Matthew 16:23 - Ellicott's Commentary On The Whole Bible

Bible Comments

He turned, and said to Peter. — St. Mark adds, significantly, “when He had turned about and looked on His disciples.” They, we may believe, stood behind, watching the effect of the remonstrance which Peter had uttered as their spokesman, and therefore, the Lord reading their thoughts, the rebuke, though addressed to him, was spoken so that they too might hear.

Get thee behind me, Satan. — The sharpness of the words indicates a strong and intense emotion. The chief of the Apostles was addressed in the self-same terms as those which had been spoken to the Tempter (see Note on Matthew 4:10). It was, indeed, nothing less than a renewal of the same temptation. In this suggestion, that He might gain the crown without the cross, and attain a kingdom of this world as the princes of the world obtain their kingdoms, the Christ saw the recurrence of the temptation which had offered Him the glory of those kingdoms on condition of His drawing back from the path which the Father had appointed for Him, with the associations that had gathered round its original.

Thou art an offence unto me. — The Greek word is, of course, to be taken as meaning a stumbling block, an impediment. So taken, it presents a suggestive contrast to the previous promise. Peter is still a stone, but it is as “a stone of stumbling and a rock of offence” (Isaiah 8:14; 1 Peter 2:8). He is hindering, not forwarding his Master’s work. For one who loved his Lord as Peter did — his very love in this instance prompting the rash words — this was at once the sharpest and yet the tenderest, and therefore the most effective, rebuke that could have been uttered.

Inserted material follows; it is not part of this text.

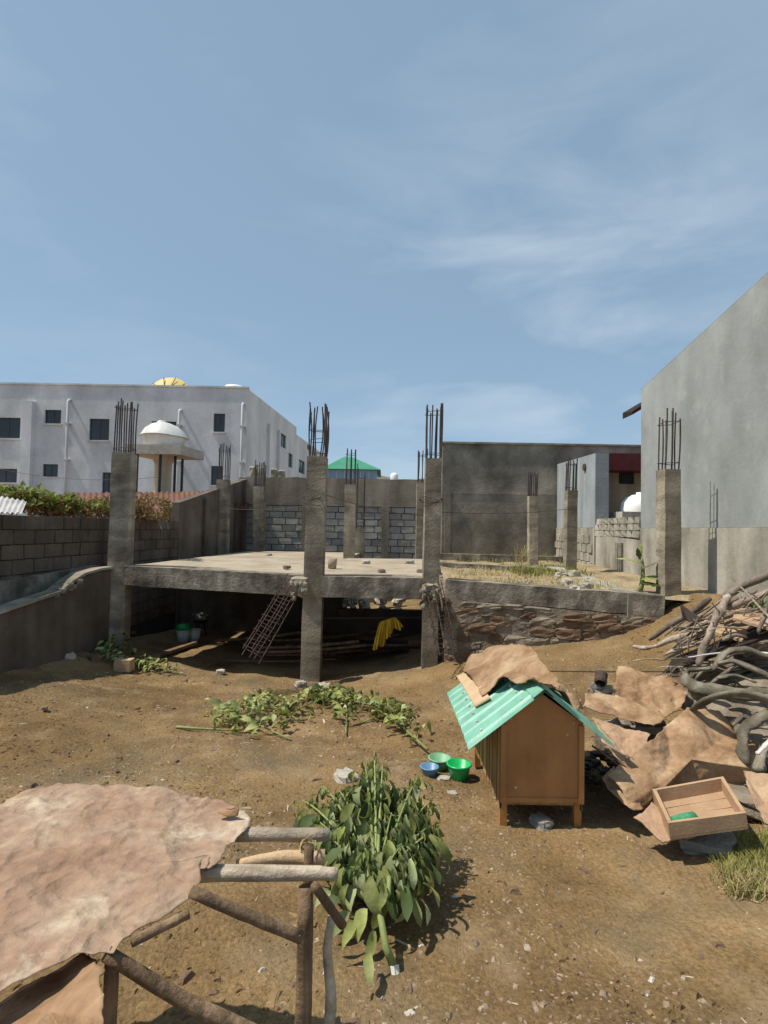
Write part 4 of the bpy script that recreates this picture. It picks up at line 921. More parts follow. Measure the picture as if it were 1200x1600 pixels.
# ------------------------------------------------------------------ plants and stones on the raised ground
gpts = []
mbg = MB(); mbd = MB()
def blade(mb, p, h, lean, w_=.006):
    a = rnd.uniform(0, 6.28); dx, dy = math.cos(a)*lean*h, math.sin(a)*lean*h; sx, sy = -math.sin(a)*w_, math.cos(a)*w_
    mb.add([(p.x-sx, p.y-sy, p.z), (p.x+sx, p.y+sy, p.z), (p.x+dx*.45+sx*.7, p.y+dy*.45+sy*.7, p.z+h*.6), (p.x+dx*.45-sx*.7, p.y+dy*.45-sy*.7, p.z+h*.6), (p.x+dx, p.y+dy, p.z+h)], [(0,1,2,3),(3,2,4)])
for k in range(2600):
    y = rnd.uniform(7.4, 11); x = rnd.uniform(.95 + (y-7.5)*.1, 3.3 + (y-7)*.1)
    if (x - B0.x)*dB.y*-1 + 0 > 99: continue
    lim = 7.72 + (x-B0.x)*(dB.y/dB.x) + .35
    if y < lim or mn.noise((x*1.7, y*1.7, 4)) < rnd.uniform(-.45,.2): continue
    blade(mbd, Vector((x, y, fz(x,y)-.01)), rnd.uniform(.03,.11), rnd.uniform(.3,1.5), .006)
mbd.build('dry_grass', M['grassdry'], None, False, 'dry straw coloured grass on the raised ground right of the slab', 'grass', None, 'stuff')
for k in range(2400):
    y = rnd.uniform(13.2,16.1) if k < 900 else rnd.uniform(9.5,11.2); x = rnd.uniform(1.9, 4.7) if k < 900 else rnd.uniform(2.4,3.7); blade(mbg, Vector((x, y, fz(x,y)-.01)), rnd.uniform(.05,.16), rnd.uniform(.2,.9), .008)
mbg.build('weeds', M['grassgreen'], None, False, 'low green weeds along the foot of the rendered wall', 'weeds', None, 'stuff')
# dry tall weeds near (820,880)
dw = empty('dry_weed', P(818, 890, 9.6), 'tall dry leafless weed standing on the raised ground', 'weed')
for k in range(12):
    p = P(812+rnd.uniform(-3,8), 900, 9.6+rnd.uniform(-.1,.2)); p.z = fz(p.x, p.y); q = p + Vector((rnd.uniform(-.18,.18), rnd.uniform(-.1,.1), rnd.uniform(.3,.62))); mb = MB()
    mb.tube(bez(p, q, (rnd.uniform(-.04,.04),0,0), 5), .005, 4)
    for j in range(5): t = rnd.uniform(.5,1); s = p.lerp(q,t); mb.tube([s, s+Vector((rnd.uniform(-.09,.09),rnd.uniform(-.05,.05),rnd.uniform(.02,.1)))], .003, 3)
    mb.build('stem', M['grassdry'], dw)
stl = unit_chunks('stone_l', M['stonelight'], .2, .2, 5, 3)
for k in range(22):
    px = rnd.uniform(868, 922); py = rnd.uniform(893, 915) if px > 880 else rnd.uniform(887,900); p = PZ(px, py, ZS-.03); s = rnd.uniform(.07,.17)
    p.z = fz(p.x, p.y) + s*.25
    place_chunk('stone', stl, p, (s, s*.9, s*.75), Matrix.Rotation(rnd.uniform(0,3),3,'Z') @ Matrix.Rotation(rnd.uniform(-.6,.6),3,'X'), None, label='broken pale stone heaped in the corner of the raised ground', cat='stone', group='stones heaped by the right columns')
# banana-like plant
pb0 = PZ(1000, 920, ZS-.08); bp_ = empty('banana_plant', pb0, 'young ragged banana plant between the right columns', 'plant')
top = P(988, 868, pb0.y); mb = MB(); mb.tube(bez(pb0 - Vector((0,0,.05)), Vector((pb0.x+.02, pb0.y, top.z)), (.03,0,0), 7), [.035,.034,.03,.028,.024,.018,.012], 8); mb.build('stem', M['stem'], bp_, True)
def bigleaf(p, d, L_, W_, droop, m, parent, ragged=.3):
    d = Vector(d).normalized(); s = d.cross(Vector((0,0,1))).normalized(); vs = []; n = 12
    for i in range(n+1):
        t = i/n; w_ = W_*math.sin(math.pi*(t*.94+.04))**.7*(1+rnd.uniform(-ragged,ragged)); c_ = Vector(p) + d*L_*t + Vector((0,0,-droop*t*t))
        vs += [c_ - s*w_ + Vector((0,0,-w_*.5)), c_, c_ + s*w_ + Vector((0,0,-w_*.5))]
    mb = MB(); mb.add(vs, [f for i in range(n) for f in ((3*i,3*i+3,3*i+4,3*i+1),(3*i+1,3*i+4,3*i+5,3*i+2))]); mb.build('leaf', m, parent, True)
bigleaf(Vector((pb0.x, pb0.y, top.z-.1)), (-1,.1,.55), .36, .05, .12, M['leaf'], bp_)
bigleaf(Vector((pb0.x, pb0.y, top.z-.18)), (.7,-.5,.5), .25, .05, .02, M['leafdark'], bp_)
bigleaf(Vector((pb0.x, pb0.y, pb0.z+.14)), (1,-.2,.55), .30, .10, .1, M['leaf'], bp_)
bigleaf(Vector((pb0.x, pb0.y, pb0.z+.10)), (.8,-.6,.1), .28, .09, .06, M['leafdark'], bp_)
bigleaf(Vector((pb0.x, pb0.y, top.z-.05)), (-.3,-.3,.8), .2, .035, .02, M['leafdark'], bp_)
bigleaf(Vector((pb0.x, pb0.y, top.z)), (.2,.3,1), .2, .03, .02, M['leaf'], bp_)
# bits lying on the slab
for px, py, m, nm, lab, sz in ((519,887,'yellowcloth','paint_tin','small yellowish tin standing on the slab','s'),(596,893,'stone','stone','dark lump lying near the front edge of the slab',.14),(572,880,'stonelight','stone','flat pale stone lying on the right of the slab',.16),(656,893,'stone','stone','dark stone beside the third column on the slab',.14),(640,880,'stonelight','stone','pale stone near the right end of the slab',.18),(448,888,'stone','stone','dark flat stone on the slab left of the middle column',.13),(420,868,'stonelight','stone','small pale stone far back on the slab',.15)):
    p = PZ(px, py, ZS)
    p.z = ZS if p.y > 9 else ZS - .01
    if sz == 's':
        mb = MB(); mb.lathe((p.x, p.y, ZS-.01), [(0,0),(.07,0),(.085,.17),(.075,.17),(.06,.02),(0,.02)], 14); mb.build(nm, M['cream'], None, True, lab, 'tin')
    else: place_chunk(nm, unit_chunks('st'+m, M[m], .2, .2, 4, 3), p + Vector((0,0,.02)), (sz, sz*.8, sz*.45), Matrix.Rotation(rnd.uniform(0,3),3,'Z'), None, label=lab, cat='stone')

# ------------------------------------------------------------------ wires
def wire(a, b, sag, r, label, n=16):
    mb = MB(); a = Vector(a); b = Vector(b); mb.tube([a.lerp(b, i/n) - Vector((0,0,sag*4*(i/n)*(1-i/n))) for i in range(n+1)], r, 4); mb.build('wire', M['wire'], None, False, label, 'wire')
wire(P(205,765,8.6), P(345,797,14.3), .1, .006, 'thin wire from the first column to the rear left column')
wire(P(345,793,14.3), P(488,790,8.2), .06, .006, 'thin wire from the rear left column to the middle column')
wire(P(500,770,8.1), P(660,805,13), .08, .006, 'thin wire from the middle column back to the third column row')
wire(P(0,733,17), P(250,745,17), .2, .006, 'thin wire crossing before the white building')
wire(P(738,1046,5.2), P(1062,1049,5.0), .01, .006, 'taut thin wire stretched low between hutch and woodpile')
wire(P(690,800,7.9), P(890,795,10.6), .05, .005, 'thin wire between the third column and a right hand column')
for cx, Yc in ((490,8.0),(675,7.8)):
    p = P(cx, 782, Yc); mb = MB()
    for k in range(4): zz = p.z + rnd.uniform(-.05,.05); mb.tube([(p.x+.16*math.cos(q)*rnd.uniform(.97,1.1), p.y+.13+.17*math.sin(q), zz+.03*math.sin(q*2+k)) for q in [2*math.pi*j/14 for j in range(15)]], .004, 4)
    mb.build('wire_coil', M['wire'], None, False, 'wire tied round the middle column' if cx == 490 else 'wire tied round the third column beside the right bay', 'wire')

# ------------------------------------------------------------------ rocks along the left edge of the pit
stb = unit_chunks('rock', M['stonered'], .2, .22, 5, 3)
for i, (px, py, s, lab) in enumerate(((62,1016,.16,'small brown rock at the foot of the shaded wall'),(80,1019,.22,'round brown rock left of the first column foot'),(105,1030,.20,'pale flat rock in the row left of the first column'),(128,1028,.16,'middle brown rock of the row left of the first column'),(8,1018,.16,'dark rock at the left edge under the ramped wall'),(148,1034,.2,'brown rock nearest the weeds at the first column'),(36,1032,.1,'tiny rock near the left edge of the yard'))):
    p = PG(px, py); place_chunk('rock', stl if i == 2 else stb, p + Vector((0,0,s*.15)), (s*1.1, s*.9, s*.7), Matrix.Rotation(rnd.uniform(0,3),3,'Z'), None, label=lab, cat='rock')
p = PG(194, 1048); mb = MB(); mb.add(*chunk(.23,.16,.17, 3, .05, .03, 3)); mb.v = [(x+p.x, y+p.y, z+p.z+.08) for x,y,z in mb.v]; mb.build('concrete_block', M['palewood'], None, False, 'tan broken block lying among weeds by the first column', 'block')
for i, (px, py, s, m, lab) in enumerate(((345,1052,.12,'stonelight','pale stone left of the middle column foot'),(505,1078,.18,'stonelight','pale flat stone at the foot of the middle column'),(470,1072,.14,'stonelight','pale stone just left of the middle column foot'),(540,1222,.16,'stonelight','flat pale stone tucked behind the cut plant heap'),
     (694,1222,.085,'stonelight','tan stone in front of the bowls'),(706,1243,.06,'stonelight','small flat stone below the bowls'),(687,1240,.05,'stone','small brown stone beside the plant heap tips'),(845,1291,.12,'stonegrey','flat stone before the hutch legs'),(70,1108,.06,'stonered','small dark clod on the open soil at left'),(215,1108,.05,'stonered','small dark stone on the open soil near centre left'),(270,1108,.05,'stonered','small dark stone right of another on the open soil'),(640,1588,.03,'stonelight','small white pebble near the bottom centre'))):
    p = PG(px, py); place_chunk('stone', unit_chunks('st'+m, M[m], .2, .2, 4, 3), p + Vector((0,0,s*.18)), (s*1.2, s*.9, s*.6), Matrix.Rotation(rnd.uniform(0,3),3,'Z'), None, label=lab, cat='stone')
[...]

Thou savourest not the things that be of God. — The verb, though found in all English versions from Wiclif downwards, and suggested by the sapis of the Vulgate, was never a very happy one, and is now so archaic as to be misleading. It may help us to understand it, to remember that our savour and the French savoir are both forms derived from the Latin sapere, and that the translators were so far justified in using it to describe a mental state, or rather act. Elsewhere the word is rendered “mind,” or “set affection on,” as, e.g.,mind the things of the flesh,” or “of the spirit” (Romans 8:5), and “set your affection on things above” (Colossians 3:2); and this is obviously a more satisfactory rendering. Peter’s sin lay in the fact that his mind was set on the things of earth, its outward pomp and pageantry, measuring the future by a human not a divine standard.

It is hardly a needless divergence from the work of mere interpretation to suggest that the weakness of Peter has been again and again reproduced in the history of Christendom at large, most conspicuously in the history of the Church which rests its claims on the greatness of the Apostle’s name. The annals of the Papacy, from the colossal sovereignty, which formed the ideal of Hildebrand, down to the last struggle for temporal power, is but the record of the zeal not according to knowledge of those who “savoured not the things that be of God, but those that be of man.” So far as this was so, they were working, though they knew it not, for evil and not for good, even as the chief of the Apostles when he thus became of one mind with the spirit of the world, which is also the spirit of the Tempter, placed himself for the moment on a level with the disciple whom our Lord had hinted at as a “devil,” because the seeds of treachery and greed of gain were already working in his soul (John 6:70).

Matthew 16:23

23 But he turned, and said unto Peter,Get thee behind me, Satan: thou art an offence unto me: for thou savourest not the things that be of God, but those that be of men.